====== Data extract
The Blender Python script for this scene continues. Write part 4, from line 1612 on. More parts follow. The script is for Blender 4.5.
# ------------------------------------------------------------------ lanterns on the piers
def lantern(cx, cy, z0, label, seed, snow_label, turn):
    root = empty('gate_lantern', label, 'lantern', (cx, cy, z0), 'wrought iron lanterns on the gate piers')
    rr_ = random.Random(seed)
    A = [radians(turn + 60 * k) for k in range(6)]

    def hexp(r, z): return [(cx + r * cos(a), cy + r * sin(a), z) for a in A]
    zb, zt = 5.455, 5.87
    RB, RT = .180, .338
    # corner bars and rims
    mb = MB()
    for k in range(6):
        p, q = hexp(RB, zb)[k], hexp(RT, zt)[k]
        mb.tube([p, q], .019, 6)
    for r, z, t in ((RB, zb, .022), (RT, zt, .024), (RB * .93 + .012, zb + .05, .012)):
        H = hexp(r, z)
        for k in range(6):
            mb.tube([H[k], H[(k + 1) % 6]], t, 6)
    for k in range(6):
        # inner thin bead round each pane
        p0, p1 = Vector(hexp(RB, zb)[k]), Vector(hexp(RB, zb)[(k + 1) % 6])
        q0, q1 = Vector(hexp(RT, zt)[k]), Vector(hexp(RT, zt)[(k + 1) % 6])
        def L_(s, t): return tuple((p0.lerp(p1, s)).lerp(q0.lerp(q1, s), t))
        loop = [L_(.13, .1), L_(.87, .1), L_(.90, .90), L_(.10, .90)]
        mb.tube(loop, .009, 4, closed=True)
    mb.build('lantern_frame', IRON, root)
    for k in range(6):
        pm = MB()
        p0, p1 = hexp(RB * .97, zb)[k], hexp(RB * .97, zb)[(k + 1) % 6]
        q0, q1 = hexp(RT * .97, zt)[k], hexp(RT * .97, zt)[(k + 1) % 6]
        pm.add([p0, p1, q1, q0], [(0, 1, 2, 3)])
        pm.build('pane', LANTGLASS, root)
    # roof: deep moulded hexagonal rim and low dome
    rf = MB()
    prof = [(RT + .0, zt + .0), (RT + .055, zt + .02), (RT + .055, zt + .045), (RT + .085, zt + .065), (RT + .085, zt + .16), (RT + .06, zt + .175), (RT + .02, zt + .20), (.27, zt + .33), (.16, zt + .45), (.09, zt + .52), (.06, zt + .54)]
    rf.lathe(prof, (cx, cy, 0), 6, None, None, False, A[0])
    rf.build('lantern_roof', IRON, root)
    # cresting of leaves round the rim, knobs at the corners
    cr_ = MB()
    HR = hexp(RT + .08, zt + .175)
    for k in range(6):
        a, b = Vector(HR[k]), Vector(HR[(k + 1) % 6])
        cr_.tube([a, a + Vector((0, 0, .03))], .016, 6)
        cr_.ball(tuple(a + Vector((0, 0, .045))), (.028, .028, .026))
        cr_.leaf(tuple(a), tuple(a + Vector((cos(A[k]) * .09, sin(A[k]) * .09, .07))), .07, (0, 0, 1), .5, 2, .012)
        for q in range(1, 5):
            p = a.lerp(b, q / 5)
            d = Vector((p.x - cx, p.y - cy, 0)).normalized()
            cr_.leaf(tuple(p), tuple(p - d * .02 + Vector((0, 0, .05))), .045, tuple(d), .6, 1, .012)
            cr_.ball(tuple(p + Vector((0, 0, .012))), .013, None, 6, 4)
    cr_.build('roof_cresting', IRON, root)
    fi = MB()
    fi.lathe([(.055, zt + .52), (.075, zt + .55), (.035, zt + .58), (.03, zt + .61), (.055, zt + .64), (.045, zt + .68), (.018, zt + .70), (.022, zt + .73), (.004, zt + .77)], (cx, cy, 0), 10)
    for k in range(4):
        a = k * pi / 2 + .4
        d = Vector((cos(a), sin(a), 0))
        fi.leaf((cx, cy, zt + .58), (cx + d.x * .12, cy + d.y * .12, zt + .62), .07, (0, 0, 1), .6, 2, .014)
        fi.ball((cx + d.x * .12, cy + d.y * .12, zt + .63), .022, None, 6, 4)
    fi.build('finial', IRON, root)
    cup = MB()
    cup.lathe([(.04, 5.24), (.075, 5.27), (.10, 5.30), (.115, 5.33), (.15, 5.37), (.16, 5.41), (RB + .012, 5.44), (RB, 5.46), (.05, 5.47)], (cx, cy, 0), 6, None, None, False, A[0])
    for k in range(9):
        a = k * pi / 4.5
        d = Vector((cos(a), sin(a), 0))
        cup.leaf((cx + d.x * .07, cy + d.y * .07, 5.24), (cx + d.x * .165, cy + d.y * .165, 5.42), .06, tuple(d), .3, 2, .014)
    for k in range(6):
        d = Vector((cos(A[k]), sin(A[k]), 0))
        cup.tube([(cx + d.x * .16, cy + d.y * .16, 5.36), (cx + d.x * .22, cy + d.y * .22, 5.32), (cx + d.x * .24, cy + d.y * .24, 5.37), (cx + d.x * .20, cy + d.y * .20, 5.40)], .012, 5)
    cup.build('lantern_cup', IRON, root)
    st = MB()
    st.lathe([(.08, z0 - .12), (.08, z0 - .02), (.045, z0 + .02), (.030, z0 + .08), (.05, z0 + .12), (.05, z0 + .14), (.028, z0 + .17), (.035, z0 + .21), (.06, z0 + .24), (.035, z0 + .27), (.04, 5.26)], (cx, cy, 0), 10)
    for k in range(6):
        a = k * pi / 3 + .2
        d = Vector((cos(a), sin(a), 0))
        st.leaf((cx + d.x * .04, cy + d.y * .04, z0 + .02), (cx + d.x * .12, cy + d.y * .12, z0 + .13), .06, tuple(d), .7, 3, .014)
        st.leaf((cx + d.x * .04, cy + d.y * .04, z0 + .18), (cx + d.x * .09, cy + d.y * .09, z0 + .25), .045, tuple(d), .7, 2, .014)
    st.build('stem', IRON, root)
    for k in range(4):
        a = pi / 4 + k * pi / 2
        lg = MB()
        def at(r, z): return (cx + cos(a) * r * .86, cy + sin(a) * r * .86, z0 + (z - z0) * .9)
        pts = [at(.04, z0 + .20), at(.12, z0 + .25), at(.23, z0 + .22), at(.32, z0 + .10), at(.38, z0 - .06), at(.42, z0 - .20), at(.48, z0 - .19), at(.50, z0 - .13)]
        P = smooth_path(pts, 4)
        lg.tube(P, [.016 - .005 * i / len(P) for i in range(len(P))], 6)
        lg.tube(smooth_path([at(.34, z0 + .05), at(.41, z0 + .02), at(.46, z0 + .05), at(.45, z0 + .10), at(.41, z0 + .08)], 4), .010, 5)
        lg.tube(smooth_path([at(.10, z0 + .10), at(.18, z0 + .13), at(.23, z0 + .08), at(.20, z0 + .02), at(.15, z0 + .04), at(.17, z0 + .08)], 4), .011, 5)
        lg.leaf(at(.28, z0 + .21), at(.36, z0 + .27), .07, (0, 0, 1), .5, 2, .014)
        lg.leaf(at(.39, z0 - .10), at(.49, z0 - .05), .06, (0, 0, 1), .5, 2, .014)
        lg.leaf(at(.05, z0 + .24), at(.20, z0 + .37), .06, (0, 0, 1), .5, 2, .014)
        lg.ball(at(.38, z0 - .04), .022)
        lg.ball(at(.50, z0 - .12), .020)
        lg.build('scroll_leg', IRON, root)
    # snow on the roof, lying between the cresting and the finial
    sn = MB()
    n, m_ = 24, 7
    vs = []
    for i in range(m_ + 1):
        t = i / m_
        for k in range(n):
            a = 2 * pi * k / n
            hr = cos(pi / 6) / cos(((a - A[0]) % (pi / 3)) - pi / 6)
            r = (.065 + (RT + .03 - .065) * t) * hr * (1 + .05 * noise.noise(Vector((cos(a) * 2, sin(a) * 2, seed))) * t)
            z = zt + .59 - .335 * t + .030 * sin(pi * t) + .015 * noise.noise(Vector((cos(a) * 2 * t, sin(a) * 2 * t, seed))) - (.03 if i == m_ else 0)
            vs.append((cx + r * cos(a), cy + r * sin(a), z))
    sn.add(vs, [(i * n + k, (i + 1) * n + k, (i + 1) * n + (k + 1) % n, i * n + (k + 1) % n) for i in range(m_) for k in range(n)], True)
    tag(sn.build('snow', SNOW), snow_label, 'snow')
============
#### Do this
Lines from the start of the material above through the line containing "A = [radians(turn" are to be duplicated exactly, and only those.

#### Correct response
The Blender Python script for this scene continues. Write part 4, from line 1612 on. More parts follow. The script is for Blender 4.5.
# ------------------------------------------------------------------ lanterns on the piers
def lantern(cx, cy, z0, label, seed, snow_label, turn):
    root = empty('gate_lantern', label, 'lantern', (cx, cy, z0), 'wrought iron lanterns on the gate piers')
    rr_ = random.Random(seed)
    A = [radians(turn + 60 * k) for k in range(6)]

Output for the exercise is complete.